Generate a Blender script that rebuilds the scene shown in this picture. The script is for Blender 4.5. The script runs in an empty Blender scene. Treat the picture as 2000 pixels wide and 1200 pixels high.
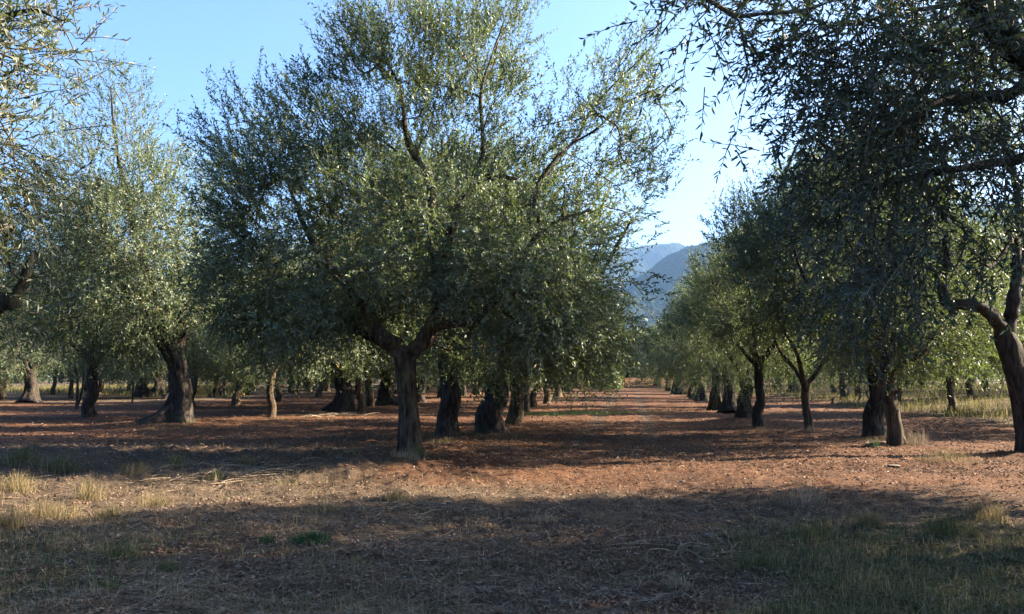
import bpy, math
import numpy as np
from math import radians, sin, cos, pi

# ------------------------------------------------------------------ camera, light
scn = bpy.context.scene
COL = scn.collection
EYE = 1.6
F = 1732.0
PITCH = math.atan(135.0 / F)
cam_d = bpy.data.cameras.new('camera')
cam_d.sensor_width = 36.0
cam_d.lens = F / 2000.0 * 36.0
cam_d.clip_end = 12000
cam_d.clip_start = 0.1
cam = bpy.data.objects.new('camera', cam_d)
cam.location = (0, 0, EYE)
cam.rotation_euler = (pi / 2 + PITCH, 0, 0)
COL.objects.link(cam)
scn.camera = cam

SUN_AZ, SUN_EL = 78.0, 24.5          # clockwise from the view direction, above the horizon
w = bpy.data.worlds.new('World')
scn.world = w
w.use_nodes = True
nt = w.node_tree
bg = nt.nodes['Background']
sky = nt.nodes.new('ShaderNodeTexSky')
sky.sky_type = 'NISHITA'
sky.sun_disc = False
sky.sun_elevation = radians(SUN_EL)
sky.sun_rotation = radians(SUN_AZ)
sky.air_density = .9
sky.dust_density = 3.6
sky.ozone_density = 6.4
nt.links.new(sky.outputs[0], bg.inputs[0])
bg.inputs[1].default_value = 0.054
sun_d = bpy.data.lights.new('sun', 'SUN')
sun_d.energy = 5.0
sun_d.angle = radians(0.5)
sun_d.color = (1.0, 0.82, 0.62)
sun = bpy.data.objects.new('sun', sun_d)
sd = np.array([sin(radians(SUN_AZ)) * cos(radians(SUN_EL)), cos(radians(SUN_AZ)) * cos(radians(SUN_EL)), sin(radians(SUN_EL))])
from mathutils import Vector
sun.rotation_euler = Vector(sd).to_track_quat('Z', 'Y').to_euler()
sun.location = (30, 20, 40)
COL.objects.link(sun)
scn.view_settings.view_transform = 'Standard'
scn.view_settings.look = 'None'
scn.view_settings.exposure = 3.15
scn.view_settings.gamma = 1.0
scn.view_settings.use_curve_mapping = False
scn.render.engine = 'CYCLES'
cy = scn.cycles
cy.max_bounces = 6
cy.diffuse_bounces = 3
cy.glossy_bounces = 2
cy.transmission_bounces = 3
cy.volume_bounces = 1
cy.use_denoising = True

# ------------------------------------------------------------------ helpers
RX = np.array([1.0, 0, 0])
FW = np.array([0, cos(PITCH), sin(PITCH)])
UP = np.array([0, -sin(PITCH), cos(PITCH)])


def ray(px, py):
    return FW * F + RX * (px - 1000.0) + UP * (600.0 - py)


def at(px, py, Y):
    """photograph pixel -> point at the distance Y"""
    d = ray(px, py)
    return np.array([0, 0, EYE]) + d * (Y / d[1])


def on_ground(px, py):
    d = ray(px, py)
    p = np.array([0, 0, EYE]) + d * (EYE / -d[2])
    for _ in range(6):
        g = float(ground_h(p[0], p[1]))
        p = np.array([0, 0, EYE]) + d * ((EYE - g) / -d[2])
    return p


def _hash(ix, iy, seed):
    n = (ix * 374761393 + iy * 668265263 + seed * 1442695041) & 0xFFFFFFFF
    n = ((n ^ (n >> 13)) * 1274126177) & 0xFFFFFFFF
    n = n ^ (n >> 16)
    return (n & 0xFFFF) / 65535.0


def vnoise(x, y, seed=0):
    x = np.asarray(x, float); y = np.asarray(y, float)
    ix = np.floor(x).astype(np.int64); iy = np.floor(y).astype(np.int64)
    fx = x - ix; fy = y - iy
    fx = fx * fx * (3 - 2 * fx); fy = fy * fy * (3 - 2 * fy)
    a = _hash(ix, iy, seed); b = _hash(ix + 1, iy, seed)
    c = _hash(ix, iy + 1, seed); d = _hash(ix + 1, iy + 1, seed)
    return (a * (1 - fx) + b * fx) * (1 - fy) + (c * (1 - fx) + d * fx) * fy


def fbm(x, y, seed=0, o=4):
    s = 0; a = 0.5; t = 0
    for k in range(o):
        s = s + a * vnoise(x * 2 ** k + 17.3 * k, y * 2 ** k - 9.1 * k, seed + k); t += a; a *= 0.5
    return s / t


def sstep(a, b, x):
    t = np.clip((np.asarray(x, float) - a) / (b - a), 0, 1)
    return t * t * (3 - 2 * t)


AL = math.atan(230.0 / F)            # heading of the lane
LU = np.array([sin(AL), cos(AL)])    # along the lane
LV = np.array([cos(AL), -sin(AL)])   # across it, to the right


def lane(x, y):
    return x * LU[0] + y * LU[1], x * LV[0] + y * LV[1]


# soil heaped against the nearer trunks: (x, y, height, radius)
MOUNDS = [(-2.17, 18.4, .10, .8), (-1.62, 22.6, .10, .9), (-.46, 24.6, .12, 1.1), (9.55, 23.0, .10, .9), (8.95, 20.6, .09, .7), (8.5, 25.2, .09, .7),
          (7.75, 27.8, .10, .9), (-11.3, 29.0, .16, 1.8), (-14.9, 33.8, .10, 1.0), (-9.6, 34.0, .10, .8), (10.4, 18.0, .10, .8), (8.2, 31.8, .14, 1.5), (-12.2, 39.2, .14, 1.6)]


def ground_h(x, y):
    x = np.asarray(x, float); y = np.asarray(y, float)
    s, v = lane(x, y)
    h = 0.20 * np.exp(-((y - 16.5) / 2.8) ** 2) * (1 - sstep(-3.0, 2.5, x))
    h = h + (fbm(x / 6.0, y / 6.0, 5, 2) - 0.5) * 0.16 * sstep(6, 12, y)
    h = h + 1.5 * sstep(118, 128, s + 2.0 * vnoise(v / 4.0, s * 0 + 3, 3)) * np.exp(-(v / 30.0) ** 2)
    for bx, by, am, ra in MOUNDS:
        h = h + am * np.exp(-((x - bx) ** 2 + (y - by) ** 2) / ra ** 2)
    h = h + 0.55 * sstep(10, 26, v) * sstep(24, 50, s)
    return h


def relief(x, y):
    d = np.hypot(x, y)
    r = (fbm(x / 1.3, y / 1.3, 11, 3) - 0.5) * 0.10
    r = r + (fbm(x / 0.33, y / 0.33, 21, 3) - 0.5) * 0.085
    c = vnoise(x / 0.11, y / 0.11, 31)
    r = r + (c ** 3) * 0.035
    s, v = lane(x, y)
    # shallow wheel tracks worked along the lane
    tr = np.exp(-((np.abs(v + 0.3) - 0.9) / 0.28) ** 2) * sstep(18, 30, s)
    bank = (1 - sstep(-2.5, 0.5, x)) * sstep(11, 14, y) * (1 - sstep(19, 22, y))
    r = r * (1 + 1.1 * bank)
    return (r * (1 - 0.35 * tr) - 0.02 * tr) * (1 - sstep(45, 110, d))


def mesh_np(name, verts, faces, mats, smooth=False, attrs=None, uv=None):
    """faces: (M,3) or (M,4) index array, or a list of such arrays"""
    fl = faces if isinstance(faces, list) else [faces]
    fl = [np.asarray(f) for f in fl if len(f)]
    me = bpy.data.meshes.new(name)
    verts = np.asarray(verts, dtype=np.float32)
    me.vertices.add(len(verts)); me.vertices.foreach_set('co', verts.ravel())
    li = np.concatenate([f.ravel() for f in fl]).astype(np.int32)
    ls = np.concatenate([np.full(len(f), f.shape[1]) for f in fl])
    st = np.concatenate([[0], np.cumsum(ls)[:-1]]).astype(np.int32)
    me.loops.add(len(li)); me.loops.foreach_set('vertex_index', li)
    me.polygons.add(len(st)); me.polygons.foreach_set('loop_start', st)
    me.polygons.foreach_set('use_smooth', np.full(len(st), bool(smooth)))
    for m in (mats if isinstance(mats, (list, tuple)) else [mats]):
        me.materials.append(m)
    for an, (dom, arr) in (attrs or {}).items():
        a = me.attributes.new(an, 'FLOAT', dom)
        a.data.foreach_set('value', np.asarray(arr, dtype=np.float32))
    me.update(calc_edges=True)
    return me


def obj(name, me, parent=None, loc=None):
    o = bpy.data.objects.new(name, me)
    COL.objects.link(o)
    if parent is not None:
        o.parent = parent
    if loc is not None:
        o.location = loc
    return o


def tag(o, label=None, cat=None, group=None, kind=None):
    if label: o['label'] = label
    if cat: o['category'] = cat
    if group: o['group'] = group
    if kind: o['kind'] = kind
    return o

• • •

### Prompt
Leave out any pictures, please, and quote only the lines from the top of the data through the line that contains "scn.camera = cam".

### Complete output
Generate a Blender script that rebuilds the scene shown in this picture. The script is for Blender 4.5. The script runs in an empty Blender scene. Treat the picture as 2000 pixels wide and 1200 pixels high.
import bpy, math
import numpy as np
from math import radians, sin, cos, pi

# ------------------------------------------------------------------ camera, light
scn = bpy.context.scene
COL = scn.collection
EYE = 1.6
F = 1732.0
PITCH = math.atan(135.0 / F)
cam_d = bpy.data.cameras.new('camera')
cam_d.sensor_width = 36.0
cam_d.lens = F / 2000.0 * 36.0
cam_d.clip_end = 12000
cam_d.clip_start = 0.1
cam = bpy.data.objects.new('camera', cam_d)
cam.location = (0, 0, EYE)
cam.rotation_euler = (pi / 2 + PITCH, 0, 0)
COL.objects.link(cam)
scn.camera = cam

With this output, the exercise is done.